GIVEN INFORMATION.

----

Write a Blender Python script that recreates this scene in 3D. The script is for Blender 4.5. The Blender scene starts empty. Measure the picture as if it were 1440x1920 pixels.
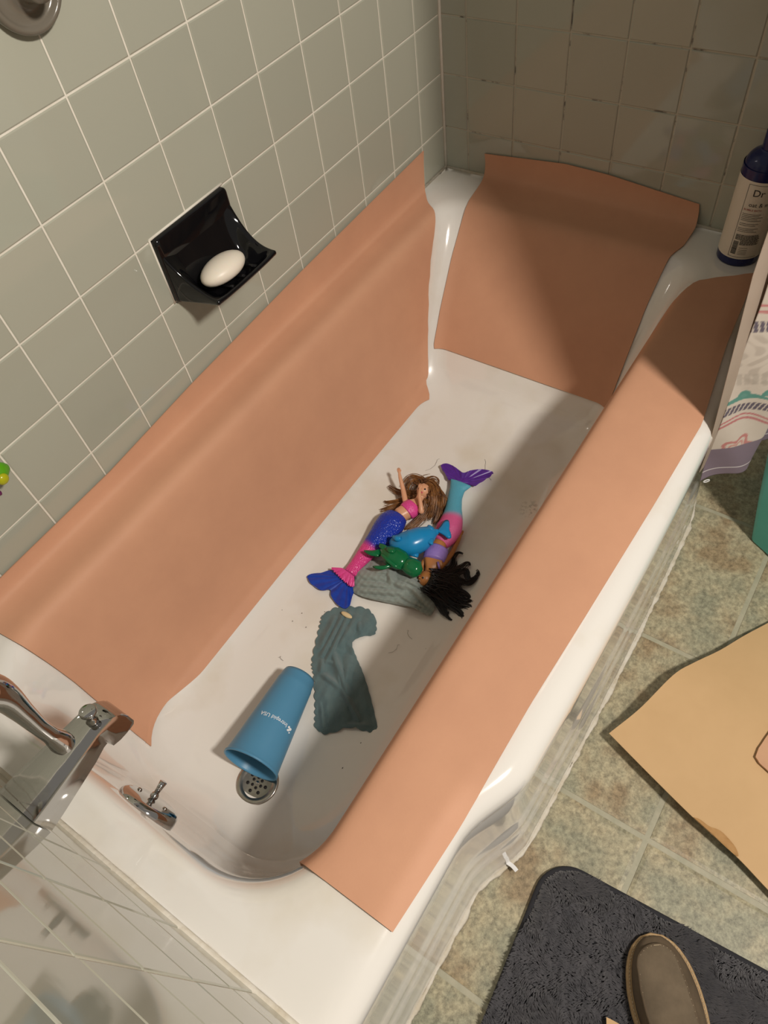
import bpy, bmesh, math, random
import numpy as np
from mathutils import Vector, Matrix, Euler

random.seed(7)
rng = np.random.default_rng(7)
S = bpy.context.scene
COL = S.collection

# ------------------------------------------------------------------ camera
CAM = np.array([0.0963, -0.8663, 1.2786])
FPX = 1360.82
ROT = np.array([[0.5479, 0.7100, -0.4424], [-0.8294, 0.3924, -0.3976], [-0.1087, 0.5848, 0.8039]])
cd = bpy.data.cameras.new('camera'); cam = bpy.data.objects.new('camera', cd); COL.objects.link(cam)
cd.sensor_fit = 'VERTICAL'; cd.sensor_height = 24.0; cd.lens = 24.0 * FPX / 1920.0
cd.clip_start = 0.01
cam.matrix_world = Matrix(((*ROT[0], CAM[0]), (*ROT[1], CAM[1]), (*ROT[2], CAM[2]), (0, 0, 0, 1)))
S.camera = cam

# ------------------------------------------------------------------ world, lamp, exposure
w = bpy.data.worlds.new('room_ambient'); S.world = w; w.use_nodes = True
w.node_tree.nodes['Background'].inputs[0].default_value = (1.0, 0.93, 0.83, 1)
w.node_tree.nodes['Background'].inputs[1].default_value = 0.25
ld = bpy.data.lights.new('vanity_lamp', 'POINT'); ld.energy = 150; ld.color = (1.0, 0.92, 0.83)
ld.shadow_soft_size = 0.10
lo = bpy.data.objects.new('vanity_lamp', ld); COL.objects.link(lo); lo.location = (0.40, -1.75, 2.05)
S.view_settings.view_transform = 'Standard'; S.view_settings.look = 'None'
S.view_settings.gamma = 1.0; S.view_settings.exposure = 0.0
S.view_settings.use_curve_mapping = False

# ------------------------------------------------------------------ helpers
def at(u, v, z):
    """point at height z seen at photograph position (u, v)"""
    d = ROT @ np.array([(u - 720) / FPX, -(v - 960) / FPX, -1.0])
    t = (z - CAM[2]) / d[2]
    return CAM + t * d
def c4(u, v, z):            # detail view of the toys
    return at(560 + u / 3.6, 840 + v / 3.6, z)

ORI = {}
def tag(o, label=None, cat=None, group=None, kind=None):
    if label: o['label'] = label
    if cat: o['category'] = cat
    if group: o['group'] = group
    if kind: o['kind'] = kind
    return o
def empty(name, loc):
    o = bpy.data.objects.new(name, None); COL.objects.link(o); o.location = loc
    o.empty_display_size = 0.03
    ORI[o] = np.array(loc, float); return o
def add(name, verts, faces, m, parent=None, origin=None, smooth=True, uv=None):
    V = np.array(verts, float)
    if origin is None:
        if parent is not None: origin = ORI[parent]
        else: origin = np.array([(V[:, 0].min() + V[:, 0].max()) / 2, (V[:, 1].min() + V[:, 1].max()) / 2, V[:, 2].min()])
    origin = np.array(origin, float)
    me = bpy.data.meshes.new(name)
    me.from_pydata((V - origin).tolist(), [], [tuple(int(i) for i in f) for f in faces])
    me.update()
    if smooth: me.polygons.foreach_set('use_smooth', [True] * len(me.polygons))
    o = bpy.data.objects.new(name, me); COL.objects.link(o)
    if m is not None: me.materials.append(m)
    ORI[o] = origin
    if parent is not None:
        o.parent = parent; o.location = origin - ORI[parent]
    else: o.location = origin
    return o
def fix_normals(o):
    bm = bmesh.new(); bm.from_mesh(o.data); bmesh.ops.recalc_face_normals(bm, faces=bm.faces); bm.to_mesh(o.data); bm.free()
    return o
def sharp(o, deg=35):
    o.data.set_sharp_from_angle(angle=math.radians(deg)); return o
def sm(a, b, x):
    t = np.clip((np.asarray(x, float) - a) / (b - a), 0, 1); return t * t * (3 - 2 * t)
def catmull(P, n):
    P = np.array(P, float); Q = np.vstack([2 * P[0] - P[1], P, 2 * P[-1] - P[-2]])
    out = []
    segs = len(P) - 1
    for k in range(n):
        t = k / (n - 1) * segs; i = min(int(t), segs - 1); f = t - i
        a, b, c, d = Q[i], Q[i + 1], Q[i + 2], Q[i + 3]
        out.append(0.5 * ((2 * b) + (-a + c) * f + (2 * a - 5 * b + 4 * c - d) * f * f + (-a + 3 * b - 3 * c + d) * f ** 3))
    return np.array(out)
def catpt(P, n, k):
    P = np.asarray(P, float); segs = len(P) - 1
    t = k / (n - 1) * segs; i = min(int(t), segs - 1); f = t - i
    b, c = P[i], P[i + 1]
    a = P[i - 1] if i > 0 else 2 * b - c
    d = P[i + 2] if i + 2 <= segs else 2 * c - b
    return 0.5 * ((2 * b) + (-a + c) * f + (2 * a - 5 * b + 4 * c - d) * f * f + (-a + 3 * b - 3 * c + d) * f ** 3)
def grid_faces(nu, nv, off=0, closed_u=False):
    F = []
    for i in range(nu if closed_u else nu - 1):
        for j in range(nv - 1):
            a = off + i * nv + j; b = off + ((i + 1) % nu) * nv + j
            F.append((a, b, b + 1, a + 1))
    return F
def sheet(name, G, th, m, parent=None, flip=False, smooth=True):
    """solid sheet: G[nu][nv][3] is the upper surface, th its thickness"""
    G = np.array(G, float); nu, nv, _ = G.shape
    du = np.gradient(G, axis=0); dv = np.gradient(G, axis=1)
    N = np.cross(du, dv); N /= (np.linalg.norm(N, axis=2, keepdims=True) + 1e-12)
    if flip: N = -N
    B = G - N * th
    V = np.vstack([G.reshape(-1, 3), B.reshape(-1, 3)]); n = nu * nv
    F = grid_faces(nu, nv); F2 = [tuple(n + i for i in reversed(f)) for f in F]
    bd = [i * nv for i in range(nu)] + [(nu - 1) * nv + j for j in range(1, nv)] + [i * nv + nv - 1 for i in range(nu - 2, -1, -1)] + [j for j in range(nv - 2, 0, -1)]
    E = []
    for k in range(len(bd)):
        a, b = bd[k], bd[(k + 1) % len(bd)]; E.append((b, a, n + a, n + b))
    o = add(name, V, F + F2 + E, m, parent, smooth=smooth); fix_normals(o); sharp(o, 60); return o
def loft(rings, cap0=True, cap1=True):
    n = len(rings[0]); V = [p for r in rings for p in r]; F = []
    for i in range(len(rings) - 1):
        for k in range(n):
            a = i * n + k; b = i * n + (k + 1) % n
            F.append((a, b, b + n, a + n))
    if cap0: F.append(tuple(reversed(range(n))))
    if cap1: F.append(tuple(range((len(rings) - 1) * n, len(rings) * n)))
    return np.array(V), F
def frames(P):
    P = np.array(P, float); T = np.gradient(P, axis=0); T /= np.linalg.norm(T, axis=1, keepdims=True) + 1e-12
    return P, T
def tube(P, R, n=10, up=(0, 0, 1), flat=1.0, res=None):
    """elliptical tube along P; R half-width, flat = height/width (scalar or list)"""
    P = np.array(P, float); R = np.ones(len(P)) * np.array(R, float); fl = np.ones(len(P)) * np.array(flat, float)
    if res:
        P2 = catmull(P, res); t = np.linspace(0, 1, res); s = np.linspace(0, 1, len(P))
        R = np.interp(t, s, R); fl = np.interp(t, s, fl); P = P2
    P, T = frames(P); rings = []
    up = np.array(up, float)
    for p, t, r, f in zip(P, T, R, fl):
        s = np.cross(t, up); ns = np.linalg.norm(s)
        s = np.array([1., 0, 0]) if ns < 1e-6 else s / ns
        q = np.cross(s, t)
        rings.append([p + r * math.cos(a) * s + r * f * math.sin(a) * q for a in [2 * math.pi * k / n for k in range(n)]])
    return loft(rings)
def merge(parts):
    V = []; F = []; o = 0
    for v, f in parts:
        V += [tuple(p) for p in v]; F += [tuple(i + o for i in g) for g in f]; o += len(v)
    return np.array(V), F
def ellipsoid(c, r, n=16, m=10, rot=None):
    rings = []
    for i in range(1, m):
        th = math.pi * i / m
        rings.append([np.array([r[0] * math.sin(th) * math.cos(a), r[1] * math.sin(th) * math.sin(a), -r[2] * math.cos(th)]) for a in [2 * math.pi * k / n for k in range(n)]])
    V, F = loft(rings, False, False)
    V = np.vstack([V, [[0, 0, -r[2]], [0, 0, r[2]]]]); b = len(V) - 2; t = len(V) - 1; L = (m - 2) * n
    for k in range(n):
        F.append((b, (k + 1) % n, k)); F.append((L + k, L + (k + 1) % n, t))
    if rot is not None: V = V @ np.array(Euler(rot).to_matrix()).T
    return V + np.array(c), F
def revolve(prof, n=40, origin=(0, 0, 0), axis=(0, 0, 1), cap0=True, cap1=True):
    ax = np.array(axis, float); ax /= np.linalg.norm(ax)
    h = np.array([1., 0, 0]) if abs(ax[0]) < .9 else np.array([0, 1., 0])
    s = np.cross(ax, h); s /= np.linalg.norm(s); q = np.cross(ax, s)
    rings = [[np.array(origin) + ax * z + r * (math.cos(a) * s + math.sin(a) * q) for a in [2 * math.pi * k / n for k in range(n)]] for r, z in prof]
    return loft(rings, cap0, cap1)
def box(x0, x1, y0, y1, z0, z1):
    V = [(x, y, z) for x in (x0, x1) for y in (y0, y1) for z in (z0, z1)]
    F = [(0, 1, 3, 2), (4, 6, 7, 5), (0, 4, 5, 1), (2, 3, 7, 6), (0, 2, 6, 4), (1, 5, 7, 3)]
    return np.array(V, float), F
def prism(poly, h0, h1):
    n = len(poly); V = [(*p[:2], h0) for p in poly] + [(*p[:2], h1) for p in poly]
    F = [tuple(reversed(range(n))), tuple(range(n, 2 * n))] + [(k, (k + 1) % n, n + (k + 1) % n, n + k) for k in range(n)]
    return np.array(V, float), F
def skin_body(verts, edges, radii, sub=2, root=0):
    me = bpy.data.meshes.new('tmp'); me.from_pydata([tuple(v) for v in verts], edges, [])
    o = bpy.data.objects.new('tmp', me); COL.objects.link(o)
    o.modifiers.new('s', 'SKIN'); md = o.modifiers.new('u', 'SUBSURF'); md.levels = sub
    for i, d in enumerate(me.skin_vertices[0].data):
        r = radii[i]; d.radius = (r, r) if np.isscalar(r) else r; d.use_root = (i == root)
    dg = bpy.context.evaluated_depsgraph_get(); ev = o.evaluated_get(dg); em = ev.to_mesh()
    V = np.array([v.co[:] for v in em.vertices]); F = [tuple(p.vertices) for p in em.polygons]
    ev.to_mesh_clear(); bpy.data.objects.remove(o); bpy.data.meshes.remove(me)
    return V, F
def text_mesh(s, size, extrude=0.0004, font_res=3):
    c = bpy.data.curves.new('t', 'FONT'); c.body = s; c.size = size; c.resolution_u = font_res
    c.align_x = 'LEFT'
    o = bpy.data.objects.new('t', c); COL.objects.link(o)
    dg = bpy.context.evaluated_depsgraph_get(); ev = o.evaluated_get(dg); em = ev.to_mesh()
    bm = bmesh.new(); bm.from_mesh(em); ev.to_mesh_clear()
    bmesh.ops.triangulate(bm, faces=bm.faces)
    V = np.array([v.co[:] for v in bm.verts]); F = [tuple(v.index for v in f.verts) for f in bm.faces]
    bm.free(); bpy.data.objects.remove(o); bpy.data.curves.remove(c)
    return V, F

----

SHORT TASK. Leave the pictures out and reproduce exactly the lines from the top of the listing above through the line with "from mathutils import Vector, Matrix, Euler".

CORRECT OUTPUT.
Write a Blender Python script that recreates this scene in 3D. The script is for Blender 4.5. The Blender scene starts empty. Measure the picture as if it were 1440x1920 pixels.
import bpy, bmesh, math, random
import numpy as np
from mathutils import Vector, Matrix, Euler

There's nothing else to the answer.